# [Task to carry out]
Only the lines from the one with "The Blender Python script for this scene continues." through the one with "guard rail', kind='structure')" are to be restated, word for word, with both of them included.

# [Data provided]

________________________________________

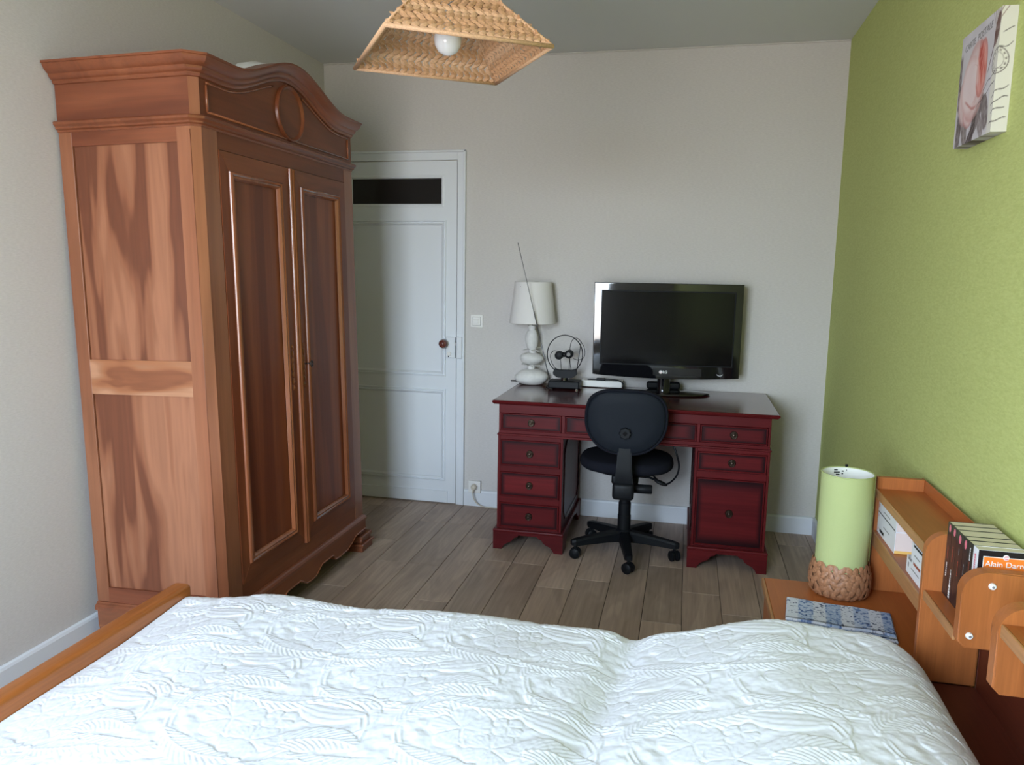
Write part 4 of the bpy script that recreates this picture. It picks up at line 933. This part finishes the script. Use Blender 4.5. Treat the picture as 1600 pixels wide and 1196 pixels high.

________________________________________

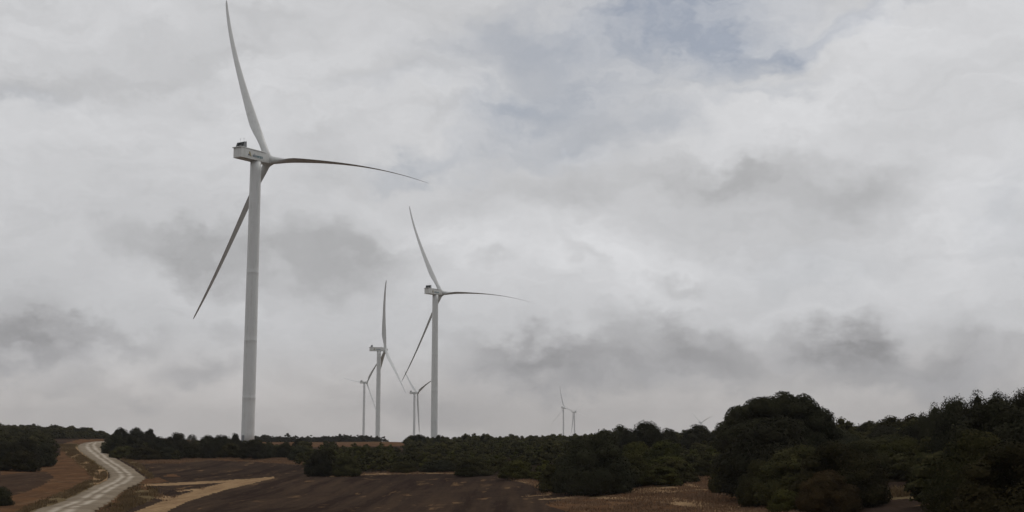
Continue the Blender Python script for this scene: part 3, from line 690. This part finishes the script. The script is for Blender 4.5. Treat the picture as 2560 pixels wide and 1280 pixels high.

________________________________________

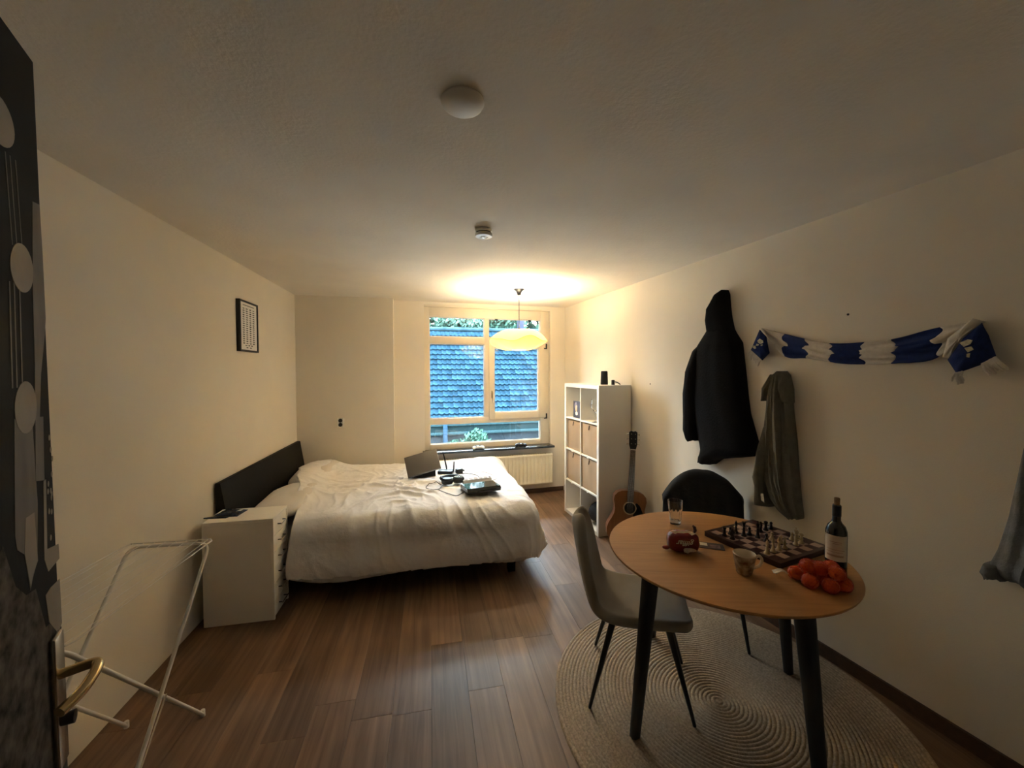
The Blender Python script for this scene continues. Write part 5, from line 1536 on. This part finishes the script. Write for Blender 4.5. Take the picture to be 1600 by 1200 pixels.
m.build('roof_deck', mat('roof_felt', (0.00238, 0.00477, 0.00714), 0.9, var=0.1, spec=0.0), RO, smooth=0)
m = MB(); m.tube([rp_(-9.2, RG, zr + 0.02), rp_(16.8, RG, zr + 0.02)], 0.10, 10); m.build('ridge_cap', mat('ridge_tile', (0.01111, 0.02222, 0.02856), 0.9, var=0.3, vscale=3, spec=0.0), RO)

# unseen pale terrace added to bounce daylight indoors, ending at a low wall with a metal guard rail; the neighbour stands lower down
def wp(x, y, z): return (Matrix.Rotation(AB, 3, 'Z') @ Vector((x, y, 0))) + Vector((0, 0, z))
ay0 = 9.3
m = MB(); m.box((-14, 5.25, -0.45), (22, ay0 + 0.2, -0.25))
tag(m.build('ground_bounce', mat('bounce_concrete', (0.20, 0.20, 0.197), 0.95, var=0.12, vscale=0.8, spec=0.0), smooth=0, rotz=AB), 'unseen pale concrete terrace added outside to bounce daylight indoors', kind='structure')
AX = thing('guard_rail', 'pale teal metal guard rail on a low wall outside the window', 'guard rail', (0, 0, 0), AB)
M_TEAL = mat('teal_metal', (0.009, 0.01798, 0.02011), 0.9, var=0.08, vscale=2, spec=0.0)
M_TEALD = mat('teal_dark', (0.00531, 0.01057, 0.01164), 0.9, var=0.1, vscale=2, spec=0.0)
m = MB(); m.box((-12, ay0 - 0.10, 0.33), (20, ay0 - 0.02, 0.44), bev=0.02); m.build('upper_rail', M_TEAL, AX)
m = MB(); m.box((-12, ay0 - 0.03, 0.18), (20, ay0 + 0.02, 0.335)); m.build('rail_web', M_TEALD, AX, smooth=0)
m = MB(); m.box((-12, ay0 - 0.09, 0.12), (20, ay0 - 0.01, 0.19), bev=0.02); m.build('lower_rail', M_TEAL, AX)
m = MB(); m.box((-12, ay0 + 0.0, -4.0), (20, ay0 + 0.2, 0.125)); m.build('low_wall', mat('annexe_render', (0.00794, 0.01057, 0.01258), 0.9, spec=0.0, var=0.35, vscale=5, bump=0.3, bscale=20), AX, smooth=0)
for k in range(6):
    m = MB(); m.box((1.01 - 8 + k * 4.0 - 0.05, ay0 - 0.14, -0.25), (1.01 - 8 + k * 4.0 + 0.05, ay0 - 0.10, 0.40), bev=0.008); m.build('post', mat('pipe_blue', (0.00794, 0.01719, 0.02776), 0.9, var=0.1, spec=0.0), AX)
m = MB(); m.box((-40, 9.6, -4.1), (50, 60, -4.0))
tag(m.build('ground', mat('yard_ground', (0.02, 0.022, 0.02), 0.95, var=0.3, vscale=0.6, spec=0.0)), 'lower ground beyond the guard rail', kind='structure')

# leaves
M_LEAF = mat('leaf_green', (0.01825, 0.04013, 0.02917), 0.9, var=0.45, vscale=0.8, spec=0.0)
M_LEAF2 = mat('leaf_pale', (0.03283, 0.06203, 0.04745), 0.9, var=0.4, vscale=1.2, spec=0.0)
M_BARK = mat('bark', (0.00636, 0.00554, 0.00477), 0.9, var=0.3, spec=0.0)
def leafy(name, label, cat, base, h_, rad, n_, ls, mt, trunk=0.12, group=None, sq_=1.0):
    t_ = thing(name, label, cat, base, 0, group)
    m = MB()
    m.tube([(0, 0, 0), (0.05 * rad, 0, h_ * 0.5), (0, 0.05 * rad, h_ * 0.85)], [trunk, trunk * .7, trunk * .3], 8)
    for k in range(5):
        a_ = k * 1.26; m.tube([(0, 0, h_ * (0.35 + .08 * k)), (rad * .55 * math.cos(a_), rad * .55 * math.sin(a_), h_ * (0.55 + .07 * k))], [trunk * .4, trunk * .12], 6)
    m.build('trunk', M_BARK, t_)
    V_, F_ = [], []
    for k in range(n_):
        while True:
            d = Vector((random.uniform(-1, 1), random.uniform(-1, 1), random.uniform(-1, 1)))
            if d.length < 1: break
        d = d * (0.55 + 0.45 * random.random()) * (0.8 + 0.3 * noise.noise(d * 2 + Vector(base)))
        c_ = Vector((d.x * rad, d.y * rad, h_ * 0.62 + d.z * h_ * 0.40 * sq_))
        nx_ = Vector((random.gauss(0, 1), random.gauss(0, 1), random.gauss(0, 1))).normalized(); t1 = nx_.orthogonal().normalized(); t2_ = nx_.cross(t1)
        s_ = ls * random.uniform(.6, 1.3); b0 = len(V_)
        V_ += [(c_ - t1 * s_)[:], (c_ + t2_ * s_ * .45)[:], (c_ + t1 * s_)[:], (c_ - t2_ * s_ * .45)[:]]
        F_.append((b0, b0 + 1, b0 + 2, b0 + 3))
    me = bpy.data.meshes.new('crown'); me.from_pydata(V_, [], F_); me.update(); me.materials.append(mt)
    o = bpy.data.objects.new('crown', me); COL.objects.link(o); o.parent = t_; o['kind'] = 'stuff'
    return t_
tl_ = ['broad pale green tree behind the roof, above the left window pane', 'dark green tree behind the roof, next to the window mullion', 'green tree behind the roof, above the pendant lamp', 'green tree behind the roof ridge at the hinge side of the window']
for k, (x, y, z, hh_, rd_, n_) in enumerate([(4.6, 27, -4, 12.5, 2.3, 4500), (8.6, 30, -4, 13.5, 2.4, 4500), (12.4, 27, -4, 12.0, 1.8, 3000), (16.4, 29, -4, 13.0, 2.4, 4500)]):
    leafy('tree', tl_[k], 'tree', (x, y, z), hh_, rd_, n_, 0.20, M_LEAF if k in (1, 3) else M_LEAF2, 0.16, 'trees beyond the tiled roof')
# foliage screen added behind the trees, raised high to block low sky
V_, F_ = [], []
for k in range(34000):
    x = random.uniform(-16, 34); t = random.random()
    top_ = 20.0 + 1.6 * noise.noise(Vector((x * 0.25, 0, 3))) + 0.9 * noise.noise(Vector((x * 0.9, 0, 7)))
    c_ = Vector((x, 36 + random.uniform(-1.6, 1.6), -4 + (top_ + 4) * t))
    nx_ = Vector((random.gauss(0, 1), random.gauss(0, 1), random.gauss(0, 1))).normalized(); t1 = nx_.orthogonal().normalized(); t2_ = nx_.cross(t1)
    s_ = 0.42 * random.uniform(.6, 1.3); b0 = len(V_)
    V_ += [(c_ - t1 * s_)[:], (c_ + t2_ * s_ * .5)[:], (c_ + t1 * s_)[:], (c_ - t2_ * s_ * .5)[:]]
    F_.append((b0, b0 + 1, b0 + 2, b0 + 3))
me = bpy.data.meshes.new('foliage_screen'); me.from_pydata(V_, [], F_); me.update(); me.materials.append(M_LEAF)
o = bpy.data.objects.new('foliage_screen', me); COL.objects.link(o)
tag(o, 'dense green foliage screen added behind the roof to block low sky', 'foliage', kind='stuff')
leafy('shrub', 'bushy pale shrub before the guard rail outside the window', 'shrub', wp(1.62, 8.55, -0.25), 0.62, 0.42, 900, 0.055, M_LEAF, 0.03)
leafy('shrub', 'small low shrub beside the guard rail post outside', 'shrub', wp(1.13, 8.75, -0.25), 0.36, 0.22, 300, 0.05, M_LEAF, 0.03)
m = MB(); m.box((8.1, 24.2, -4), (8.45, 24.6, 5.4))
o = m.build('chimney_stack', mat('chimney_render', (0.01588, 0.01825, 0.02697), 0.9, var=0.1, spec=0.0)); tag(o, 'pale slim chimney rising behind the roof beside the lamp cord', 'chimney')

________________________________________

# [Correct response]
The Blender Python script for this scene continues. Write part 5, from line 1536 on. This part finishes the script. Write for Blender 4.5. Take the picture to be 1600 by 1200 pixels.
m.build('roof_deck', mat('roof_felt', (0.00238, 0.00477, 0.00714), 0.9, var=0.1, spec=0.0), RO, smooth=0)
m = MB(); m.tube([rp_(-9.2, RG, zr + 0.02), rp_(16.8, RG, zr + 0.02)], 0.10, 10); m.build('ridge_cap', mat('ridge_tile', (0.01111, 0.02222, 0.02856), 0.9, var=0.3, vscale=3, spec=0.0), RO)

# unseen pale terrace added to bounce daylight indoors, ending at a low wall with a metal guard rail; the neighbour stands lower down
def wp(x, y, z): return (Matrix.Rotation(AB, 3, 'Z') @ Vector((x, y, 0))) + Vector((0, 0, z))
ay0 = 9.3
m = MB(); m.box((-14, 5.25, -0.45), (22, ay0 + 0.2, -0.25))
tag(m.build('ground_bounce', mat('bounce_concrete', (0.20, 0.20, 0.197), 0.95, var=0.12, vscale=0.8, spec=0.0), smooth=0, rotz=AB), 'unseen pale concrete terrace added outside to bounce daylight indoors', kind='structure')
AX = thing('guard_rail', 'pale teal metal guard rail on a low wall outside the window', 'guard rail', (0, 0, 0), AB)
M_TEAL = mat('teal_metal', (0.009, 0.01798, 0.02011), 0.9, var=0.08, vscale=2, spec=0.0)
M_TEALD = mat('teal_dark', (0.00531, 0.01057, 0.01164), 0.9, var=0.1, vscale=2, spec=0.0)
m = MB(); m.box((-12, ay0 - 0.10, 0.33), (20, ay0 - 0.02, 0.44), bev=0.02); m.build('upper_rail', M_TEAL, AX)
m = MB(); m.box((-12, ay0 - 0.03, 0.18), (20, ay0 + 0.02, 0.335)); m.build('rail_web', M_TEALD, AX, smooth=0)
m = MB(); m.box((-12, ay0 - 0.09, 0.12), (20, ay0 - 0.01, 0.19), bev=0.02); m.build('lower_rail', M_TEAL, AX)
m = MB(); m.box((-12, ay0 + 0.0, -4.0), (20, ay0 + 0.2, 0.125)); m.build('low_wall', mat('annexe_render', (0.00794, 0.01057, 0.01258), 0.9, spec=0.0, var=0.35, vscale=5, bump=0.3, bscale=20), AX, smooth=0)
for k in range(6):
    m = MB(); m.box((1.01 - 8 + k * 4.0 - 0.05, ay0 - 0.14, -0.25), (1.01 - 8 + k * 4.0 + 0.05, ay0 - 0.10, 0.40), bev=0.008); m.build('post', mat('pipe_blue', (0.00794, 0.01719, 0.02776), 0.9, var=0.1, spec=0.0), AX)
m = MB(); m.box((-40, 9.6, -4.1), (50, 60, -4.0))
tag(m.build('ground', mat('yard_ground', (0.02, 0.022, 0.02), 0.95, var=0.3, vscale=0.6, spec=0.0)), 'lower ground beyond the guard rail', kind='structure')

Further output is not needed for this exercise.